Colloquium Details
Marginalization is not Marginal: Non-Convex, Bayesian-Inspired Algorithms for Sparse and Low-Rank Estimation
Speaker: David Wipf, Microsoft Research Beijing
Location: Warren Weaver Hall 1302
Date: April 13, 2016, 11:30 a.m.
Host: Dennis Shasha
Synopsis:
Sparse estimation and related matrix rank minimization have emerged as important tools in diverse fields including computational neuroscience, signal/image processing, computer vision, and machine learning. Both for computational efficiency and theoretical accessibility, convex algorithms have come to dominate the practical optimization landscape. The typical recipe, which has been iterated in numerous application domains, involves first postulating some putatively ideal, combinatorial cost function favoring sparsity, minimal rank, or both, forming the tightest convex relaxation, and then assessing equivalence conditions whereby the convex approximation will lead to solutions sufficiently close to the original non-convex problem. In particular, the recent popularity of compressive sensing and robust PCA have expedited the acceptance of such convex surrogates, largely because the requisite equivalence conditions can be naturally satisfied using, for example, simple randomized or incoherent designs. But in reality, many practical applications of sparsity and low rank matrices do not benefit from this luxury; rather, because of intrinsic correlations in the signal dictionary (or related structure in rank minimization problems), convex algorithms must be used in regimes where theoretical support no longer holds.

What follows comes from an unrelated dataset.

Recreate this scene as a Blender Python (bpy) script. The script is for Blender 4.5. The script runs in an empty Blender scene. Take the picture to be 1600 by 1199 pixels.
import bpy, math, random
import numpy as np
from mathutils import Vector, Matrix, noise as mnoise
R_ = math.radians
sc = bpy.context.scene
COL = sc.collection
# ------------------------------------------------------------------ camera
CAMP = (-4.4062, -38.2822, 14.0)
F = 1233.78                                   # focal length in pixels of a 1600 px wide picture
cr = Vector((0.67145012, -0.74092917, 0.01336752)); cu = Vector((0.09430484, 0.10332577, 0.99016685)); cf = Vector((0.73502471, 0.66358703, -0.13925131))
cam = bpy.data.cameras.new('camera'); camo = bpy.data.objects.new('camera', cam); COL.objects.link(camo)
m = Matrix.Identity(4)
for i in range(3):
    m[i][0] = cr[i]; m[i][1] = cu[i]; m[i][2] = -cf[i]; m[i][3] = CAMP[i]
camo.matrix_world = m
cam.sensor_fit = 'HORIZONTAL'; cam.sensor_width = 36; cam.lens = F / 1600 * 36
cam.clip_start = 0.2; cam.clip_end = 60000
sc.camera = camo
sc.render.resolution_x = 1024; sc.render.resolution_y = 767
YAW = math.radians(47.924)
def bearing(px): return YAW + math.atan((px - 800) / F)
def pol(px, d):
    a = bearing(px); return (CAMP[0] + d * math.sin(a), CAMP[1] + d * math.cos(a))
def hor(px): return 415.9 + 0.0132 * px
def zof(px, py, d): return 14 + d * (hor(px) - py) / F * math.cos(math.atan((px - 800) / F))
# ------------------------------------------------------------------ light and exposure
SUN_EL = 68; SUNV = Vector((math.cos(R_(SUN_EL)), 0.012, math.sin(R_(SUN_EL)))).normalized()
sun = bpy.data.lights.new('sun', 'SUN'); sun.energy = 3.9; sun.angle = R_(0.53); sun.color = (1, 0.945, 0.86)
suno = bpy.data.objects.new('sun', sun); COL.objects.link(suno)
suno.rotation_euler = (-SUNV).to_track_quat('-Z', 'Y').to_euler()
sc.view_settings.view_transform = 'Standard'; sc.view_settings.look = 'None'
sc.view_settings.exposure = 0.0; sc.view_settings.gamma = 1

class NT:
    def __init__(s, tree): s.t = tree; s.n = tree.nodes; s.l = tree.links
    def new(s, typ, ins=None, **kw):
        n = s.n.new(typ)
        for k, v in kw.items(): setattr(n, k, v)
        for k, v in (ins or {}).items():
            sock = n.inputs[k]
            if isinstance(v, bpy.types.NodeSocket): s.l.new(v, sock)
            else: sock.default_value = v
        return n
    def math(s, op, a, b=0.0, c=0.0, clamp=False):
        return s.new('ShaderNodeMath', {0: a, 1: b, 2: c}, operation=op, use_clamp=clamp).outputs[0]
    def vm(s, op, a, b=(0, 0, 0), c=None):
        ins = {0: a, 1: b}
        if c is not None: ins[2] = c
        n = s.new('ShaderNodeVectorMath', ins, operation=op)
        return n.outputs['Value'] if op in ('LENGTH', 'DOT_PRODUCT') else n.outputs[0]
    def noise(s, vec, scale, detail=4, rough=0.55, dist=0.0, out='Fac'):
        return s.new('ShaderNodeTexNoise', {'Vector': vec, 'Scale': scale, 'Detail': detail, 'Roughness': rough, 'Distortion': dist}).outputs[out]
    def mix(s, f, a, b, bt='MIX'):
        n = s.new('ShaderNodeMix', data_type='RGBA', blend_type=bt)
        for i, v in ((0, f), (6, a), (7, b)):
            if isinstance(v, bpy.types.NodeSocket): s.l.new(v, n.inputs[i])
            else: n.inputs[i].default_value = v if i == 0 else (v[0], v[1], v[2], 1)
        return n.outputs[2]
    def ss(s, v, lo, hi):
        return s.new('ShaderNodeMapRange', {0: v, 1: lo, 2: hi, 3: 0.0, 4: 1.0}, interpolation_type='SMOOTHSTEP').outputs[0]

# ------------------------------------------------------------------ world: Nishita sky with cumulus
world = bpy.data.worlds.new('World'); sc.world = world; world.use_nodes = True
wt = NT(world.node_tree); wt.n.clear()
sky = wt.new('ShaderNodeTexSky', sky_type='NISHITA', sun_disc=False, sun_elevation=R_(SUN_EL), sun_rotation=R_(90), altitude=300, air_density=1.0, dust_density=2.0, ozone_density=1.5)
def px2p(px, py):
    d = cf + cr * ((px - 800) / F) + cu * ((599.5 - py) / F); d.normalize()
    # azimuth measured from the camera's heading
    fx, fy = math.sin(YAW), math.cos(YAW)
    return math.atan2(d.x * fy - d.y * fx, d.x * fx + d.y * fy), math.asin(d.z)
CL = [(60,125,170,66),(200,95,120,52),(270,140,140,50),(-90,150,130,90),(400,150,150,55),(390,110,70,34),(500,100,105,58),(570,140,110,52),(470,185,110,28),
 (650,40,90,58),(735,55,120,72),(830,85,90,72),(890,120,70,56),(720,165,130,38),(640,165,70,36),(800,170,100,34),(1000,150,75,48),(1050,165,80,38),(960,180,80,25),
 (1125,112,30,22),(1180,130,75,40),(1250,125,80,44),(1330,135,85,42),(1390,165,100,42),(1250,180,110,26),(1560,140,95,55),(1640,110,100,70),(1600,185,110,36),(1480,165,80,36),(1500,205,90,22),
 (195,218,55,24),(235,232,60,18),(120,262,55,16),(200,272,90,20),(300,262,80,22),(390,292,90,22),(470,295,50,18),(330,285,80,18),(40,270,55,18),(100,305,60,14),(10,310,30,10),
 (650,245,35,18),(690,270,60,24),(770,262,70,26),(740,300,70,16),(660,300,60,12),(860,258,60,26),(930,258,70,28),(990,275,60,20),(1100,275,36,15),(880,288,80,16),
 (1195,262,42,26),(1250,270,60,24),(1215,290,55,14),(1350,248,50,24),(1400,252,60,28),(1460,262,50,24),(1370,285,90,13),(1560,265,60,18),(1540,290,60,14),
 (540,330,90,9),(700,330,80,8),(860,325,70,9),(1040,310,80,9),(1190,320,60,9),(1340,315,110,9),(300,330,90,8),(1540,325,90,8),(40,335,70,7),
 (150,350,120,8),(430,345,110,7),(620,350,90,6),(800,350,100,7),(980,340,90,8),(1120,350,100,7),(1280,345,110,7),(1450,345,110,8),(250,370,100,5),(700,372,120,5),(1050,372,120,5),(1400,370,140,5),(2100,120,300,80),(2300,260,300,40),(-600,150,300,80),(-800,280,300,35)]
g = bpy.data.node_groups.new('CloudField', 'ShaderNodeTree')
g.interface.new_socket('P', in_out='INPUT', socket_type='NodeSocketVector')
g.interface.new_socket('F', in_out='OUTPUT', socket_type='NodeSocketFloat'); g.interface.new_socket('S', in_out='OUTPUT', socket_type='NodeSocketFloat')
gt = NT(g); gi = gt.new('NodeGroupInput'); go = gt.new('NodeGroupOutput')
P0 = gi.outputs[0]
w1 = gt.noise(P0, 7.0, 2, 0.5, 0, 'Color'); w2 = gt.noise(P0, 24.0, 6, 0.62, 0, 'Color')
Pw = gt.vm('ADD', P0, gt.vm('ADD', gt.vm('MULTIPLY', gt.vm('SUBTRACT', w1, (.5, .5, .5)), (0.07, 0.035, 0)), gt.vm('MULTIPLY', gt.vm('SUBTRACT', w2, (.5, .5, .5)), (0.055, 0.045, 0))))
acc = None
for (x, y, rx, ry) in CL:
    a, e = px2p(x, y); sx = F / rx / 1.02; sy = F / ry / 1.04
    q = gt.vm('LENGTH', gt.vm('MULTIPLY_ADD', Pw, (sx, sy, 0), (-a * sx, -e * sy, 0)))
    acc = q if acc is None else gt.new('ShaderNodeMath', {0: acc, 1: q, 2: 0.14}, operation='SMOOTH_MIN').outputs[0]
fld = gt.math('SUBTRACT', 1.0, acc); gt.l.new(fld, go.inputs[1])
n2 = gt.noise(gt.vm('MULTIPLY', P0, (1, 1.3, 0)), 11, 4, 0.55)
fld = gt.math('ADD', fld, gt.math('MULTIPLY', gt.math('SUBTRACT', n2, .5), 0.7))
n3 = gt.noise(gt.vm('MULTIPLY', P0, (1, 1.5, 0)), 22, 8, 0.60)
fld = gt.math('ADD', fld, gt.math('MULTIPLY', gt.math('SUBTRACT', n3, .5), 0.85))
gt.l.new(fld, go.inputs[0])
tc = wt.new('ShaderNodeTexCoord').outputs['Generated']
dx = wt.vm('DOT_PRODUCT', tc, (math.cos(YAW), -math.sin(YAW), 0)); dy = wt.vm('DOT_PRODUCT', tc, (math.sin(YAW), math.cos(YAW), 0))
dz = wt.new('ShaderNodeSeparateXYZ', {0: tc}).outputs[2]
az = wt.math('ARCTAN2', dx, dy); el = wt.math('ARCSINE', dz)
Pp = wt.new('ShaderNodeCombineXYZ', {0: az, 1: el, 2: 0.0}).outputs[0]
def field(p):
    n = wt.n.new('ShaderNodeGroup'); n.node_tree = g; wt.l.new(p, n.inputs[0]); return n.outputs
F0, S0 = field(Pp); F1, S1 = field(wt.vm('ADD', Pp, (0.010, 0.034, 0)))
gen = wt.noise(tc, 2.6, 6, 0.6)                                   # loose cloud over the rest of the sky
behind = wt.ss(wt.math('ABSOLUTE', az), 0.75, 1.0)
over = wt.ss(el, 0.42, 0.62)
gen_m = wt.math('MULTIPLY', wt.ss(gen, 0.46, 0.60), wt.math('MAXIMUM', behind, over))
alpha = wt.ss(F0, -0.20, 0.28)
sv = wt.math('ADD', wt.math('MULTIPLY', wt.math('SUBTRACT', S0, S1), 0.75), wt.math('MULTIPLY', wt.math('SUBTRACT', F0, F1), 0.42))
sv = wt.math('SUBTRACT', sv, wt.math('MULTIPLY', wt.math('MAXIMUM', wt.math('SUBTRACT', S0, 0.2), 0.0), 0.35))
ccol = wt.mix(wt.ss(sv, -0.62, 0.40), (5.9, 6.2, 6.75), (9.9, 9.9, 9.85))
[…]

Moreover, in some situations it has been shown that convex relaxations are in fact provably bad. Consequently, non-convex algorithms, while perhaps theoretically less accommodating, may nonetheless produce superior results. Here we will examine non-convex estimation algorithms, many of which originate from Bayesian machine learning ideas, that thrive in environments where more popular convex alternatives fail. In all cases, theoretical model justification will be provided independent of any assumed prior distributions. Illustrative examples related to robust PCA and rank minimization under affine constraints will be considered for evaluation purposes. Time-permitting, connections with deep learning networks can also be discussed.
Notes:
In-person attendance only available to those with active NYU ID cards.